**Supplied entries**
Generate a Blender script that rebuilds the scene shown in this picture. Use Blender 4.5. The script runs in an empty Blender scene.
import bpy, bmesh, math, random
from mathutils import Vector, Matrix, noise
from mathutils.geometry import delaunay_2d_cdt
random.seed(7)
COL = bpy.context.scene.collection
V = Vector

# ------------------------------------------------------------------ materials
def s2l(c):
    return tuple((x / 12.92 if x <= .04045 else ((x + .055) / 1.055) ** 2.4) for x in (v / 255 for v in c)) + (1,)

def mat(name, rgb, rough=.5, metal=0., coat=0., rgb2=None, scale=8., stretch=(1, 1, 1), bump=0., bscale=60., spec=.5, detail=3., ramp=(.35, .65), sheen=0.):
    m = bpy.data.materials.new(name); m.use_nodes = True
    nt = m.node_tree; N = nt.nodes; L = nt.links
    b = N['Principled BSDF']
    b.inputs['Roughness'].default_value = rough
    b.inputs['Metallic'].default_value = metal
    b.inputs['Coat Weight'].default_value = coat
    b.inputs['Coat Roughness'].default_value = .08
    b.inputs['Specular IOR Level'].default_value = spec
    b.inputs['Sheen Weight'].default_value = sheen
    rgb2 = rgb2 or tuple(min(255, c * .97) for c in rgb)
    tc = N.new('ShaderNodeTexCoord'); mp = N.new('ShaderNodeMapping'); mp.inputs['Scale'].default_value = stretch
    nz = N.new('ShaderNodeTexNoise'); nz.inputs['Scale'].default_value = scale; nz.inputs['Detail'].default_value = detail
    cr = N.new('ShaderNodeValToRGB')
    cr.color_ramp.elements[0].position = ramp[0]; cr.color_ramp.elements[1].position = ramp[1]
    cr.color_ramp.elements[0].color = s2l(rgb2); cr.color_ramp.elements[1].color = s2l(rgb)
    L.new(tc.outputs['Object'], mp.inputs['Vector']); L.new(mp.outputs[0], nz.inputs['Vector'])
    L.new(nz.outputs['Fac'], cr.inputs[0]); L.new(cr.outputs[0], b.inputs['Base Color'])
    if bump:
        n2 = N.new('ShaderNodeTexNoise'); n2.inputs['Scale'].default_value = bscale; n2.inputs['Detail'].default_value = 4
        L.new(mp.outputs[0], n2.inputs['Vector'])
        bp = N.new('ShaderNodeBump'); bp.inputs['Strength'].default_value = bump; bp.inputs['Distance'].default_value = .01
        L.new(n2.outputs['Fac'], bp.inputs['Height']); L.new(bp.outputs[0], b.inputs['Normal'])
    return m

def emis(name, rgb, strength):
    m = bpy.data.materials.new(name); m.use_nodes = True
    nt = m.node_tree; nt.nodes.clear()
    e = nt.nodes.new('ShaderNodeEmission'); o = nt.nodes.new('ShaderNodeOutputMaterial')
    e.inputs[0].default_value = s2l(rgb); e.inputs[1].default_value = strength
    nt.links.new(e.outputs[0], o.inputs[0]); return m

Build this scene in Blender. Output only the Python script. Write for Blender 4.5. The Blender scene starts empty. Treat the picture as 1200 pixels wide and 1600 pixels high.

**Problem statement**
Send back every record, precisely as written.

**Finished answer**
Generate a Blender script that rebuilds the scene shown in this picture. Use Blender 4.5. The script runs in an empty Blender scene.
import bpy, bmesh, math, random
from mathutils import Vector, Matrix, noise
from mathutils.geometry import delaunay_2d_cdt
random.seed(7)
COL = bpy.context.scene.collection
V = Vector

# ------------------------------------------------------------------ materials
def s2l(c):
    return tuple((x / 12.92 if x <= .04045 else ((x + .055) / 1.055) ** 2.4) for x in (v / 255 for v in c)) + (1,)

def mat(name, rgb, rough=.5, metal=0., coat=0., rgb2=None, scale=8., stretch=(1, 1, 1), bump=0., bscale=60., spec=.5, detail=3., ramp=(.35, .65), sheen=0.):
    m = bpy.data.materials.new(name); m.use_nodes = True
    nt = m.node_tree; N = nt.nodes; L = nt.links
    b = N['Principled BSDF']
    b.inputs['Roughness'].default_value = rough
    b.inputs['Metallic'].default_value = metal
    b.inputs['Coat Weight'].default_value = coat
    b.inputs['Coat Roughness'].default_value = .08
    b.inputs['Specular IOR Level'].default_value = spec
    b.inputs['Sheen Weight'].default_value = sheen
    rgb2 = rgb2 or tuple(min(255, c * .97) for c in rgb)
    tc = N.new('ShaderNodeTexCoord'); mp = N.new('ShaderNodeMapping'); mp.inputs['Scale'].default_value = stretch
    nz = N.new('ShaderNodeTexNoise'); nz.inputs['Scale'].default_value = scale; nz.inputs['Detail'].default_value = detail
    cr = N.new('ShaderNodeValToRGB')
    cr.color_ramp.elements[0].position = ramp[0]; cr.color_ramp.elements[1].position = ramp[1]
    cr.color_ramp.elements[0].color = s2l(rgb2); cr.color_ramp.elements[1].color = s2l(rgb)
    L.new(tc.outputs['Object'], mp.inputs['Vector']); L.new(mp.outputs[0], nz.inputs['Vector'])
    L.new(nz.outputs['Fac'], cr.inputs[0]); L.new(cr.outputs[0], b.inputs['Base Color'])
    if bump:
        n2 = N.new('ShaderNodeTexNoise'); n2.inputs['Scale'].default_value = bscale; n2.inputs['Detail'].default_value = 4
        L.new(mp.outputs[0], n2.inputs['Vector'])
        bp = N.new('ShaderNodeBump'); bp.inputs['Strength'].default_value = bump; bp.inputs['Distance'].default_value = .01
        L.new(n2.outputs['Fac'], bp.inputs['Height']); L.new(bp.outputs[0], b.inputs['Normal'])
    return m

def emis(name, rgb, strength):
    m = bpy.data.materials.new(name); m.use_nodes = True
    nt = m.node_tree; nt.nodes.clear()
    e = nt.nodes.new('ShaderNodeEmission'); o = nt.nodes.new('ShaderNodeOutputMaterial')
    e.inputs[0].default_value = s2l(rgb); e.inputs[1].default_value = strength
    nt.links.new(e.outputs[0], o.inputs[0]); return m

Build this scene in Blender. Output only the Python script. Write for Blender 4.5. The Blender scene starts empty. Treat the picture as 1200 pixels wide and 1600 pixels high.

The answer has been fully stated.